Gaza's Health Ministry said two people, including a paramedic, were killed by Israeli fire near the border. According to Palestinian media reports 70 people were wounded in border clashes Friday.
The clash came as Hamas and Israel appeared to be honoring a truce that ended two days of intense violence last week, amid efforts by neighboring Egypt to negotiate a long-term cease-fire between the two parties.
Incendiary kites and balloons sent over the Gaza border into Israel as part of the Palestinians' arson campaign sparked 14 fires over the weekend. One balloon hit a power line in Kibbutz Sufa, about 1.5 miles for Gaza, causing a power outage in the area for several hours.
So far, some 10,000 acres of forest and farmland have been reduced to ash by the Palestinians' three-month arson terrorism campaign. Environmental experts say it would take some 15 years to rehabilitate the damage caused to the area.
The Israeli Air Force struck a terrorist cell gearing up to send incendiary balloons over the border and IDF tanks shelled several Hamas positions in response to the weekend's violence.
Prime Minister Benjamin Netanyahu noted in closed-doors meeting last week that he had no intention of going to war over incendiary kites. He explained that while Israel will mount the proper response to any escalation on the Gaza border, its main focus must remain the Iranian threat, especially the Islamic republic's attempts to entrench itself military in Syria.
Several Diplomatic-Security Cabinet members, however, said over the weekend that another conflict between Israel and Hamas was just a matter of time.
They noted that the restraint the IDF has shown in dealing with the flare-ups in violence over the past few weeks has eroded Israeli deterrence opposite Hamas, leading the Islamist terrorist group to believe Israel was willing to tolerate rocket fire on its south.
A wide-scale military campaign in Gaza may prove necessary to regenerate deterrence vis-à-vis Hamas and the other terrorist groups in the Gaza Strip, they said.

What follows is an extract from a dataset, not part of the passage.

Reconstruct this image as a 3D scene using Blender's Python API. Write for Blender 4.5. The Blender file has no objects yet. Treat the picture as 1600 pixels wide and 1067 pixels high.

On Saturday evening, hundreds of Gaza-vicinity communities' residents demonstrated in Tel Aviv against what they called the government's failure to deal with the security situation on the border.
Protested waved signs reading, "Security is a basic right," "I have no other country," "We're not cannon fodder," and "No truce when the south is on fire."
At some point, demonstrators released a few kites to which fireworks were attached. Later, they played a recording of the Color Red rocket warning alert and laid face down on the road, temporarily blocking traffic in one of the city's major intersections.
"We're tired of feeling like third-class citizens," said Odelia Ben-Yakir of Kibbutz Kfar Aza, 1 mile from the Gaza Strip.
"We’re tired of the government not managing this situation and being dragged along by Hamas. It's unthinkable that we're letting a terrorist group run things," she said.